Para Víctor Hugo se trató de una conversión de la última de las palabras en la primera: “mezclando en ella el resplandor de Francia, cerrar con insolencia la escena de Waterloo con una frase de carnaval, completar a Leónidas con Rabelais, resumir esta victoria en una palabra suprema imposible de pronunciar”. Con esa escatológica palabra, valiente por lo demás, el oscuro oficial galo “alcanza una grandeza esquiliana”. Y recordemos que fue precisamente Esquilo el que dijo que en la guerra, la primera víctima es la verdad.

Con esa palabra cumbre, el derrotado se trastocó en vencedor. Tal exclamación, más que una demostración de dignidad, fue un hallazgo colosal: la esencia de la guerra es eso. Al escuchar la desafiante respuesta de Cambronne —nos sigue relatando Víctor Hugo—, “la voz inglesa respondió: ¡Fuego!”.

Las guerras napoleónicas, las guerras entre griegos y persas, la guerra de Troya, las de aquí y las de allá, las guerras, como las que hubo en el siglo XX, en especial la primera y la segunda, de carácter mundial, que destruyeron el edificio de la razón (y la razón tampoco sirvió para nada), que convirtieron al hombre en la peor especie, son pábulo para la literatura y otras artes, esas guerras, digo, siguen siendo, como siempre, una “mierda”.

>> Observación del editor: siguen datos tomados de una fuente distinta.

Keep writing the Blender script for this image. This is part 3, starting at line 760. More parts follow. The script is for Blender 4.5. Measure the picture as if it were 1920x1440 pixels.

Ahora, cuando la coyuntura histórica ha vuelto a convertir la guerra en lo que siempre ha sido, retornamos a las palabras de Carl von Clausewitz: “La guerra es la continuación de la política por otros medios”. Y también a las de Maquiavelo: “la potencia y la fuerza están por encima del derecho y la justicia”. Estas últimas solo son nombre, teoría, especulación. Palabras bonitas. La guerra las pisotea, como lo ha hecho desde siempre.

Ahora, con el ataque de Rusia a Ucrania, cuando vuelve entonces (o tal vez nunca se ha ido) la manipulación informativa, los intereses geopolíticos, la propaganda, es una ocasión para desempolvar grandes alegatos contra la guerra, como la literatura lo ha hecho desde tiempos antiguos. No siempre desde la perspectiva trágica, sino cómica, como lo expresó Aristófanes con su Lisístrata, o, en tiempos más recientes, el escritor checo Jaroslav Hasek con “Las aventuras del buen soldado Svejk”, en el que uno no para de reír en medio de episodios de espanto en la Primera Guerra Mundial.

La guerra niega al hombre. Lo bestializa. Lo convierte en ente desechable. Lo deshumaniza. Y todas estas aberraciones, temas de los tratados de historia, se pueden advertir, con una belleza que duele, en la literatura, que sobre las guerras abunda. Necesario volver a Tolstoi, a Vasili Grossman, a Irène Némirovsky, a Manuel Chaves Nogales, a tantos escritores que han tenido a la guerra como una de sus obsesiones temáticas.

Por estos días se han desempolvado tantas historias sobre Rusia, sobre Ucrania, y hay quienes han vuelto, digamos, a novelas como “El hombre de Kiev”, de Bernard Malumud, sobre los pogromos contra los judíos. Y se ha puesto a circular el breve poema de Miguel Hernández: “Tristes guerras / si no es amor la empresa. / Tristes guerras. / Tristes armas / si no son las palabras. / Tristes, tristes. / Tristes hombres / si no mueren de amores. / Tristes, tristes”.

Ah, y otra cosa, como nos la recordó hace tiempos Eduardo Galeano: “las guerras dicen que ocurren por nobles razones” (que van desde Dios hasta el diablo, pasando por la democracia, la libertad, la dignidad, las buenas obras, etc…). Pero, “ninguna tiene la honestidad de confesar: “yo mato para robar”. Mejor dicho, el buen Cambronne tenía razón: la guerra es una mierda.